Objective: Repeat the full listing below verbatim and keep the images out.

==== Provided data

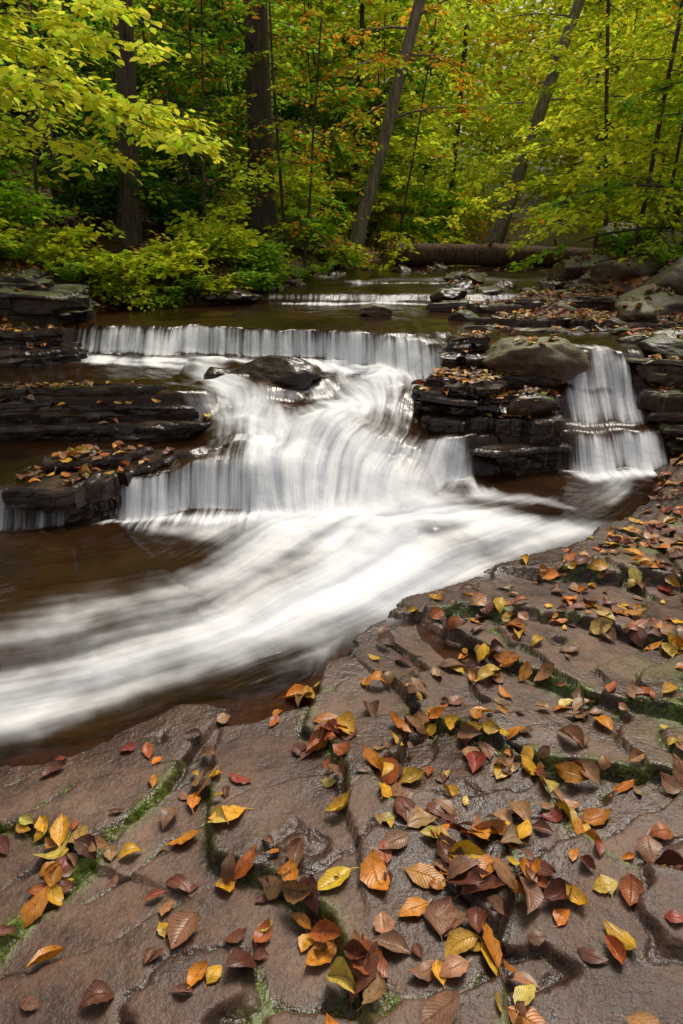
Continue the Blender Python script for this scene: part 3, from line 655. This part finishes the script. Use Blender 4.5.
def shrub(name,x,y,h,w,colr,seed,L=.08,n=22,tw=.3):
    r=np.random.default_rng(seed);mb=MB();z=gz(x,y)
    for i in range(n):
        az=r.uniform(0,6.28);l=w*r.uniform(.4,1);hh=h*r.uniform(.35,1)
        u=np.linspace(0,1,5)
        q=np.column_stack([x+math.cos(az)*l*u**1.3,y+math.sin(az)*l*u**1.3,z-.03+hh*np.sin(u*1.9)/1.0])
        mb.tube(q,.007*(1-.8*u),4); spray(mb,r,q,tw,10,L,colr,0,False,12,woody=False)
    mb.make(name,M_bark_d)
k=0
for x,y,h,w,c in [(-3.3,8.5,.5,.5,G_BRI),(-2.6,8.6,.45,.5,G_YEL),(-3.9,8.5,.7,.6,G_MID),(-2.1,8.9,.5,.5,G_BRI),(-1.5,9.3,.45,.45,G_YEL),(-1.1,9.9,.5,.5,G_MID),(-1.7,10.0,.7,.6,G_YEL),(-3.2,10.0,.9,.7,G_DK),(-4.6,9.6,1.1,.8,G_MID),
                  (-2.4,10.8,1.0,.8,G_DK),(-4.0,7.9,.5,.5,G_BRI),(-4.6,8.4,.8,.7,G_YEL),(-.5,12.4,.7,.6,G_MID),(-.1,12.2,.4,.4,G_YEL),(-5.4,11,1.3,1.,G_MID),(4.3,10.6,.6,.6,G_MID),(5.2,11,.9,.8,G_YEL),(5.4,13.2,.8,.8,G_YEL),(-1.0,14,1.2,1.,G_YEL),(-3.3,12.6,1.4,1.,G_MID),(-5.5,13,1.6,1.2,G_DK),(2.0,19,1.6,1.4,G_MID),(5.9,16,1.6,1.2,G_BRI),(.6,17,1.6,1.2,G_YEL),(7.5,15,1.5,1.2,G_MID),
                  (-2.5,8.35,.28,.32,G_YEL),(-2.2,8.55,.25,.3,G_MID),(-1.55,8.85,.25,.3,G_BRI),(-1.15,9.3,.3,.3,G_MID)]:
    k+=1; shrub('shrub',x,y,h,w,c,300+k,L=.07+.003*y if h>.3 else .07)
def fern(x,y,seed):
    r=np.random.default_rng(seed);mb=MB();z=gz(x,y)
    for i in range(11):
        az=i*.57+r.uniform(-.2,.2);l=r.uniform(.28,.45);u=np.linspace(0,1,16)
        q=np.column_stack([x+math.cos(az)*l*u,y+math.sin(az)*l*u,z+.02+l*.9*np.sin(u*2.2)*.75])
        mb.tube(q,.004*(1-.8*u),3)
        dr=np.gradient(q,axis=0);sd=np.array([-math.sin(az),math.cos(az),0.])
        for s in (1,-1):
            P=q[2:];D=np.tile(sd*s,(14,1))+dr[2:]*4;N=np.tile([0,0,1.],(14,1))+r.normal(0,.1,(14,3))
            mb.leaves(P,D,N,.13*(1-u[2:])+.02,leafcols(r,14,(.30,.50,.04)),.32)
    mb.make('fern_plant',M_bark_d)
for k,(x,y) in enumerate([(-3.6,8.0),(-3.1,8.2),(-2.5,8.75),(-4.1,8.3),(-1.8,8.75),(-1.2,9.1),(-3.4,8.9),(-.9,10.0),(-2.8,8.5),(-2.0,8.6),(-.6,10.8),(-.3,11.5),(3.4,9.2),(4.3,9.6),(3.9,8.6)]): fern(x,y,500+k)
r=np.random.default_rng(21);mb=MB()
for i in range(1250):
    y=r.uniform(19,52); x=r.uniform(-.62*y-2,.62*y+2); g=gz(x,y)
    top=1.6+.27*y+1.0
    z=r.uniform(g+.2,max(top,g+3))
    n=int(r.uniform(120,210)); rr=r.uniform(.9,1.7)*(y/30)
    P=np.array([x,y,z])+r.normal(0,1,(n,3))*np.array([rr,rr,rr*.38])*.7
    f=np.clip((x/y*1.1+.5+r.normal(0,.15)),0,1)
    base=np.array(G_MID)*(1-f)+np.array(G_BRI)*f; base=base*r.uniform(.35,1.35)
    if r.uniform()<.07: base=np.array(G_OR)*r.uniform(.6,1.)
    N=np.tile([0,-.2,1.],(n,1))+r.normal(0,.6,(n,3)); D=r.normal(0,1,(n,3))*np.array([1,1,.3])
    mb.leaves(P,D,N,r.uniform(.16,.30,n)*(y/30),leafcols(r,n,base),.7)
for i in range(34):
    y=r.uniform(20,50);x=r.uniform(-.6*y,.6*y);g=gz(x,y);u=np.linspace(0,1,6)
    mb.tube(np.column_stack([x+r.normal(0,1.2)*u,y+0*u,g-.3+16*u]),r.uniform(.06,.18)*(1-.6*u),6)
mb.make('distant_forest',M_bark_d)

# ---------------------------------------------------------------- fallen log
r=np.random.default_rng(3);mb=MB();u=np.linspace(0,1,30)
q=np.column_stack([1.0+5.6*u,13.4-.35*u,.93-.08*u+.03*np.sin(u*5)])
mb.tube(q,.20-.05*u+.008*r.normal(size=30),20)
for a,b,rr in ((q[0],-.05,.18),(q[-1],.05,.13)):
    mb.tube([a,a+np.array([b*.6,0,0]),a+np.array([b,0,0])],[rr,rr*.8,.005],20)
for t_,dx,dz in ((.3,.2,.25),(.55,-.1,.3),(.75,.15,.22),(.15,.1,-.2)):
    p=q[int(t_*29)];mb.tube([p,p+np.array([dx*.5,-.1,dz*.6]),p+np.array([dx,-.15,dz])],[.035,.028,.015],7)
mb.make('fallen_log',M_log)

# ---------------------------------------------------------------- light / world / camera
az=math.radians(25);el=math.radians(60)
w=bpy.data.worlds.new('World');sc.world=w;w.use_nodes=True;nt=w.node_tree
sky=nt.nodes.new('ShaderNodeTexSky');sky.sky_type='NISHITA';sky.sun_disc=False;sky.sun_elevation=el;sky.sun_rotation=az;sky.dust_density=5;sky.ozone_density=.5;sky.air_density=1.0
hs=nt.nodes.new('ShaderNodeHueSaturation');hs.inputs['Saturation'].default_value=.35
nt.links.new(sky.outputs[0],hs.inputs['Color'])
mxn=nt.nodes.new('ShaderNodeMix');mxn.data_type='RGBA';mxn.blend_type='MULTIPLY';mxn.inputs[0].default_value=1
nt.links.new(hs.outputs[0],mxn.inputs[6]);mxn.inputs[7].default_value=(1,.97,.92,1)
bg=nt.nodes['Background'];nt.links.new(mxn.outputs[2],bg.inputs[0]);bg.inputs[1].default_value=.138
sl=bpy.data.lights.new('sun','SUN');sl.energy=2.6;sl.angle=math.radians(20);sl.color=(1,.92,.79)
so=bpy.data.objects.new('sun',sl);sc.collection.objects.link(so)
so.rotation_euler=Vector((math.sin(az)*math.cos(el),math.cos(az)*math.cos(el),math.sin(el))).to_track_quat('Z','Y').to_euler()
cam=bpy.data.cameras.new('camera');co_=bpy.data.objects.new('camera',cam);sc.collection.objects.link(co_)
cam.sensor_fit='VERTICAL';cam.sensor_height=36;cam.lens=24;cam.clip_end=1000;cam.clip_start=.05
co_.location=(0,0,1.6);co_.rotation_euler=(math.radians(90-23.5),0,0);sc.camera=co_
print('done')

========

Written response:
Continue the Blender Python script for this scene: part 3, from line 655. This part finishes the script. Use Blender 4.5.
def shrub(name,x,y,h,w,colr,seed,L=.08,n=22,tw=.3):
    r=np.random.default_rng(seed);mb=MB();z=gz(x,y)
    for i in range(n):
        az=r.uniform(0,6.28);l=w*r.uniform(.4,1);hh=h*r.uniform(.35,1)
        u=np.linspace(0,1,5)
        q=np.column_stack([x+math.cos(az)*l*u**1.3,y+math.sin(az)*l*u**1.3,z-.03+hh*np.sin(u*1.9)/1.0])
        mb.tube(q,.007*(1-.8*u),4); spray(mb,r,q,tw,10,L,colr,0,False,12,woody=False)
    mb.make(name,M_bark_d)
k=0
for x,y,h,w,c in [(-3.3,8.5,.5,.5,G_BRI),(-2.6,8.6,.45,.5,G_YEL),(-3.9,8.5,.7,.6,G_MID),(-2.1,8.9,.5,.5,G_BRI),(-1.5,9.3,.45,.45,G_YEL),(-1.1,9.9,.5,.5,G_MID),(-1.7,10.0,.7,.6,G_YEL),(-3.2,10.0,.9,.7,G_DK),(-4.6,9.6,1.1,.8,G_MID),
                  (-2.4,10.8,1.0,.8,G_DK),(-4.0,7.9,.5,.5,G_BRI),(-4.6,8.4,.8,.7,G_YEL),(-.5,12.4,.7,.6,G_MID),(-.1,12.2,.4,.4,G_YEL),(-5.4,11,1.3,1.,G_MID),(4.3,10.6,.6,.6,G_MID),(5.2,11,.9,.8,G_YEL),(5.4,13.2,.8,.8,G_YEL),(-1.0,14,1.2,1.,G_YEL),(-3.3,12.6,1.4,1.,G_MID),(-5.5,13,1.6,1.2,G_DK),(2.0,19,1.6,1.4,G_MID),(5.9,16,1.6,1.2,G_BRI),(.6,17,1.6,1.2,G_YEL),(7.5,15,1.5,1.2,G_MID),
                  (-2.5,8.35,.28,.32,G_YEL),(-2.2,8.55,.25,.3,G_MID),(-1.55,8.85,.25,.3,G_BRI),(-1.15,9.3,.3,.3,G_MID)]:
    k+=1; shrub('shrub',x,y,h,w,c,300+k,L=.07+.003*y if h>.3 else .07)
def fern(x,y,seed):
    r=np.random.default_rng(seed);mb=MB();z=gz(x,y)
    for i in range(11):
        az=i*.57+r.uniform(-.2,.2);l=r.uniform(.28,.45);u=np.linspace(0,1,16)
        q=np.column_stack([x+math.cos(az)*l*u,y+math.sin(az)*l*u,z+.02+l*.9*np.sin(u*2.2)*.75])
        mb.tube(q,.004*(1-.8*u),3)
        dr=np.gradient(q,axis=0);sd=np.array([-math.sin(az),math.cos(az),0.])
        for s in (1,-1):
            P=q[2:];D=np.tile(sd*s,(14,1))+dr[2:]*4;N=np.tile([0,0,1.],(14,1))+r.normal(0,.1,(14,3))
            mb.leaves(P,D,N,.13*(1-u[2:])+.02,leafcols(r,14,(.30,.50,.04)),.32)
    mb.make('fern_plant',M_bark_d)
for k,(x,y) in enumerate([(-3.6,8.0),(-3.1,8.2),(-2.5,8.75),(-4.1,8.3),(-1.8,8.75),(-1.2,9.1),(-3.4,8.9),(-.9,10.0),(-2.8,8.5),(-2.0,8.6),(-.6,10.8),(-.3,11.5),(3.4,9.2),(4.3,9.6),(3.9,8.6)]): fern(x,y,500+k)
r=np.random.default_rng(21);mb=MB()
for i in range(1250):
    y=r.uniform(19,52); x=r.uniform(-.62*y-2,.62*y+2); g=gz(x,y)
    top=1.6+.27*y+1.0
    z=r.uniform(g+.2,max(top,g+3))
    n=int(r.uniform(120,210)); rr=r.uniform(.9,1.7)*(y/30)
    P=np.array([x,y,z])+r.normal(0,1,(n,3))*np.array([rr,rr,rr*.38])*.7
    f=np.clip((x/y*1.1+.5+r.normal(0,.15)),0,1)
    base=np.array(G_MID)*(1-f)+np.array(G_BRI)*f; base=base*r.uniform(.35,1.35)
    if r.uniform()<.07: base=np.array(G_OR)*r.uniform(.6,1.)
    N=np.tile([0,-.2,1.],(n,1))+r.normal(0,.6,(n,3)); D=r.normal(0,1,(n,3))*np.array([1,1,.3])
    mb.leaves(P,D,N,r.uniform(.16,.30,n)*(y/30),leafcols(r,n,base),.7)
for i in range(34):
    y=r.uniform(20,50);x=r.uniform(-.6*y,.6*y);g=gz(x,y);u=np.linspace(0,1,6)
    mb.tube(np.column_stack([x+r.normal(0,1.2)*u,y+0*u,g-.3+16*u]),r.uniform(.06,.18)*(1-.6*u),6)
mb.make('distant_forest',M_bark_d)

# ---------------------------------------------------------------- fallen log
r=np.random.default_rng(3);mb=MB();u=np.linspace(0,1,30)
q=np.column_stack([1.0+5.6*u,13.4-.35*u,.93-.08*u+.03*np.sin(u*5)])
mb.tube(q,.20-.05*u+.008*r.normal(size=30),20)
for a,b,rr in ((q[0],-.05,.18),(q[-1],.05,.13)):
    mb.tube([a,a+np.array([b*.6,0,0]),a+np.array([b,0,0])],[rr,rr*.8,.005],20)
for t_,dx,dz in ((.3,.2,.25),(.55,-.1,.3),(.75,.15,.22),(.15,.1,-.2)):
    p=q[int(t_*29)];mb.tube([p,p+np.array([dx*.5,-.1,dz*.6]),p+np.array([dx,-.15,dz])],[.035,.028,.015],7)
mb.make('fallen_log',M_log)

# ---------------------------------------------------------------- light / world / camera
az=math.radians(25);el=math.radians(60)
w=bpy.data.worlds.new('World');sc.world=w;w.use_nodes=True;nt=w.node_tree
sky=nt.nodes.new('ShaderNodeTexSky');sky.sky_type='NISHITA';sky.sun_disc=False;sky.sun_elevation=el;sky.sun_rotation=az;sky.dust_density=5;sky.ozone_density=.5;sky.air_density=1.0
hs=nt.nodes.new('ShaderNodeHueSaturation');hs.inputs['Saturation'].default_value=.35
nt.links.new(sky.outputs[0],hs.inputs['Color'])
mxn=nt.nodes.new('ShaderNodeMix');mxn.data_type='RGBA';mxn.blend_type='MULTIPLY';mxn.inputs[0].default_value=1
nt.links.new(hs.outputs[0],mxn.inputs[6]);mxn.inputs[7].default_value=(1,.97,.92,1)
bg=nt.nodes['Background'];nt.links.new(mxn.outputs[2],bg.inputs[0]);bg.inputs[1].default_value=.138
sl=bpy.data.lights.new('sun','SUN');sl.energy=2.6;sl.angle=math.radians(20);sl.color=(1,.92,.79)
so=bpy.data.objects.new('sun',sl);sc.collection.objects.link(so)
so.rotation_euler=Vector((math.sin(az)*math.cos(el),math.cos(az)*math.cos(el),math.sin(el))).to_track_quat('Z','Y').to_euler()
cam=bpy.data.cameras.new('camera');co_=bpy.data.objects.new('camera',cam);sc.collection.objects.link(co_)
cam.sensor_fit='VERTICAL';cam.sensor_height=36;cam.lens=24;cam.clip_end=1000;cam.clip_start=.05
co_.location=(0,0,1.6);co_.rotation_euler=(math.radians(90-23.5),0,0);sc.camera=co_
print('done')